Dadurch benachteilige der Nutri-Score Bio-Lebensmittel erheblich. Der Verband startet daher jetzt in den Bio-Läden eine Verbraucherkampagne, um Kunden aufzuklären.
Laut Hans F. Kaufmann, Leiter Kommunikation beim BNN, nutzt der Naturkostfachhandel das Siegel bisher kaum. Hochwertige Inhaltsstoffe wie mehrfach ungesättigte Fettsäuren, ein hoher Ballaststoffgehalt und sekundäre Pflanzenstoffe würden in der Bewertung bestimmter Produktgruppen gar nicht oder nicht ausreichend berücksichtigt, obwohl sie ein ganz wesentlicher Bestandteil gesunder und ausgewogener Ernährung sind, erklärt er weiter.
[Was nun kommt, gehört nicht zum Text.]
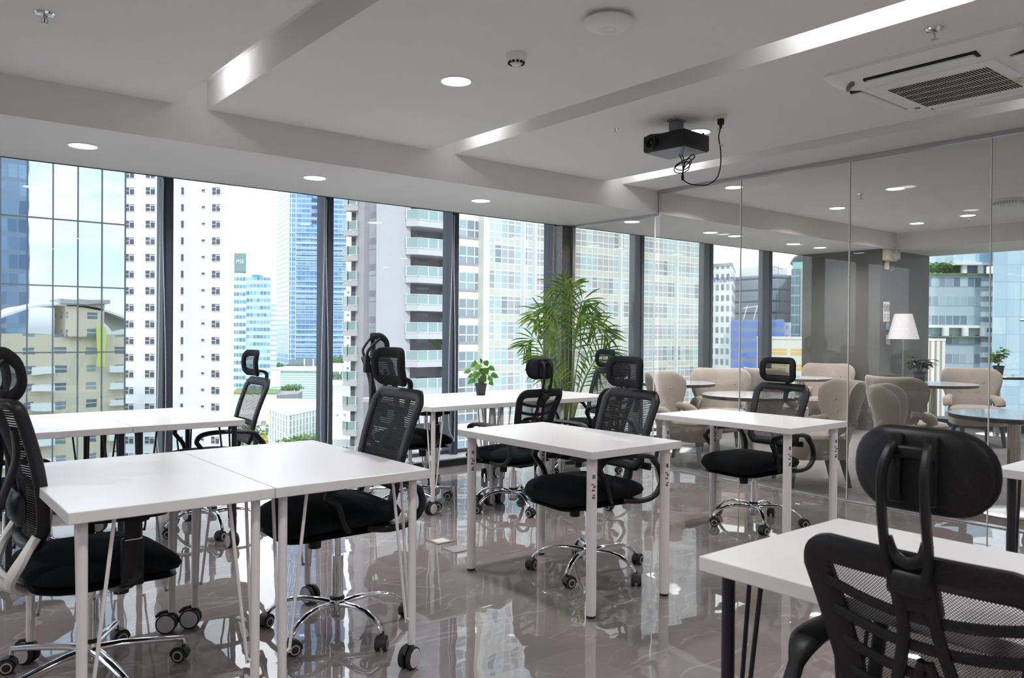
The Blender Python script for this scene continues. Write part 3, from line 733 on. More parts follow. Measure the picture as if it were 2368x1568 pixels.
def loop_arm(t, s, sx_, pad=.0, ah=.15):
    X = sx_*.275
    pth = [(X*.86, -.02, s-.085), (X*.98, -.10, s-.090), (X, -.19, s-.075), (X, -.245, s-.02), (X, -.235, s+.05), (X, -.205, s+ah*.6), (X, -.165, s+ah-.022), (X, -.08, s+ah-.010), (X, .05, s+ah-.008), (X, .135, s+ah-.020), (X, .165, s+ah-.055), (X*.99, .150, s+ah*.45), (X*.96, .115, s+.02), (X*.93, .09, s-.05), (X*.86, .06, s-.085)]
    P_ = spline(pth, 5); n = len(P_)
    wd = []; th = []
    for p in P_:
        f = max(0, min(1, (p.z-(s+ah-.06))/.04))*(1 if -.2 < p.y < .16 else .4)
        wd.append(.013+.0*f); th.append(.016+(.012+pad)*f)
    return MB().tube(P_, wd, 10, t=th, N_=(1, 0, 0), sq=.75).build('armrest', 'black', t, 50)
def backsurf(s, z, x, rec=.27, curve=.35, y0=-.185):
    """point of the backrest surface"""
    return y0-(z-s)*rec+x*x*curve*1.2+.018*sin((z-s)*8)
def chair_m(name, label, loc, rz, dh=0, rot=.3, base='curved', fab='mesh_lines', htilt=0, hturn=0, group=None, H=.445, ah=.15):
    """mesh back in a straight frame, rectangular framed headrest, loop arms"""
    t = thing(name, label, 'office chair', loc, rz, group)
    s = chair_base(t, dh, rot, base); seat(t, s)
    for sx_ in (-1, 1): loop_arm(t, s, sx_, 0, ah)
    zt = s+H; zb = s+.035
    def hw(z): return .205+(z-zb)/(zt-zb)*.022
    def S(x, z, o=0): return Vector((x, backsurf(s, z, x)-o, z))
    out = []
    def edge(n, f): return [f(i/n) for i in range(n)]
    r = .035
    oc = [(-hw(zb)+r, zb), (hw(zb)-r, zb), (hw(zb), zb+r), (hw(zt), zt-r), (hw(zt)-r, zt), (-hw(zt)+r, zt), (-hw(zt), zt-r), (-hw(zb), zb+r)]
    pts = []
    for i in range(8):
        a, c = oc[i], oc[(i+1) % 8]; m_ = 10 if i % 2 == 0 else 3
        for k in range(m_): pts.append((a[0]+(c[0]-a[0])*k/m_, a[1]+(c[1]-a[1])*k/m_))
    inset = [(x*(1-.024/.2), zb+(z-zb)*(1-.05/.44)+.025) for x, z in pts]
    b = MB(); b.tube([S(x, z) for x, z in inset], .026, 10, closed=True, N_=(0, 1, .25), t=.012, sq=.7)
    zl = s+.165
    b.tube([S(x, zl, .004) for x in [(-1+2*k/10)*.185 for k in range(11)]], .020, 8, N_=(0, 1, .25), t=.008, sq=.7)
    b.build('back_frame', 'black', t, 50)
    MB().slab(lambda u, v, o: S((-1+2*u)*(hw(zb+(zt-zb)*v)-.022), zb+.02+(zt-zb-.04)*v, -o-.004), 14, 16, .0015).build('back_mesh', fab, t, 60)
    k_ = MB(); k_.tube(spline([(0, -.04, s-.11), (0, -.20, s-.10), (0, -.262, s-.02), (0, -.275, s+.10)], 5), .03, 8, t=.012, N_=(0, 1, 0), sq=.7)
    k_.tube([(-.20, -.235, s+.06), (0, -.272, s+.05), (.20, -.235, s+.06)], .02, 8, t=.01, N_=(0, 1, 0)); k_.build('back_support', 'black', t, 50)
    # headrest
    yz = backsurf(s, zt, 0); hy, hz = yz+.056, zt+.098
    hb = MB(); hb.tube(spline([(0, yz+.0, zt-.12), (0, yz-.022, zt-.03), (0, yz-.028, zt+.02), (0, yz-.006, zt+.040), (0, hy-.014, hz-.05)], 5), .017, 8, t=.010, N_=(0, 1, 0), sq=.7)
    hb.box(-.03, .03, yz-.032, yz-.012, zt-.055, zt-.01, b=.004); hb.build('headrest_bracket', 'black', t, 50)
    R_ = Matrix.Translation((0, hy, hz)) @ Matrix.Rotation(htilt, 4, 'X') @ Matrix.Rotation(hturn, 4, 'Z')
    def Hs(x, z, o=0): return R_ @ Vector((x, 1.9*x*x-2.6*z*z-o, z))
    ol = rrect(.290, .168, .045, 5)
    il = [(x*(1-.022/.1375), z*(1-.022/.0825)) for x, z in ol]
    dense = []
    for i in range(len(il)):
        a, c = il[i], il[(i+1) % len(il)]; m_ = max(1, int(math.hypot(c[0]-a[0], c[1]-a[1])/.02))
        for k in range(m_): dense.append((a[0]+(c[0]-a[0])*k/m_, a[1]+(c[1]-a[1])*k/m_))
    hf = MB().tube([Hs(x, z) for x, z in dense], .023, 10, closed=True, N_=tuple(R_.to_3x3() @ Vector((0, 1, 0))), t=.013, sq=.7).build('headrest_frame', 'black_soft', t, 60)
    MB().slab(lambda u, v, o: Hs((-1+2*u)*.118, (-1+2*v)*.064, -o-.005), 10, 8, .0015).build('headrest_mesh', fab, hf, 60)
    return t
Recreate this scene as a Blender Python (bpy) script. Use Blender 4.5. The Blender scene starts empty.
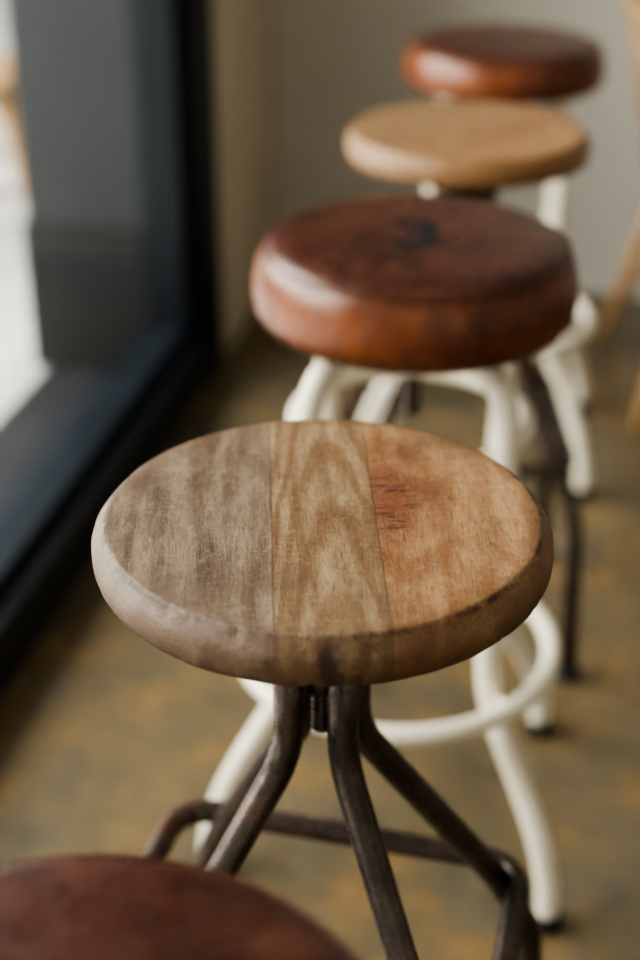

Im Gegensatz zu konventionell produzierten Lebensmitteln, die beispielsweise Zuckerersatzstoffe enthalten können, die vom Nutri-Score nicht erfasst werden, werde bei der Herstellung von Bio-Lebensmitteln weitestgehend auf synthetische Ersatzstoffe verzichtet. Bei Bio-Lebensmitteln ist dies durch die EU-Öko-Verordnung reguliert. Diese lässt nur eine verhältnismäßig geringe Anzahl von Ersatzstoffen zu. Bio-Hersteller könnten und wollten ihre Produkte nicht in vergleichbarer Weise schönen, sagt Kaufmann.
Erste, bislang unveröffentlichte, Umfragen zur Wirkung des Nutri-Scores auf Bio-Kunden hätten gezeigt, dass das Fehlen des Nutri-Scores Einfluss auf die Kaufentscheidung hat, ergänzt Kathrin Jäckel, BNN-Geschäftsführerin. "Der Erwartungsdruck auf die Bio-Branche wird steigen, allein dadurch, dass die großen konventionellen Lebensmittelhersteller und -händler den Nutri-Score verstärkt nutzen. Doch in seiner aktuellen Form bietet der Nutri-Score keine ausreichende Orientierung für eine gesunde Ernährung. Aus Sicht der Bio-Branche muss der Nutri-Score-Algorithmus daher überarbeitet werden, um Verbrauchern eine echte Chance für eine gesundheitsbewusste Kaufentscheidung zu ermöglichen."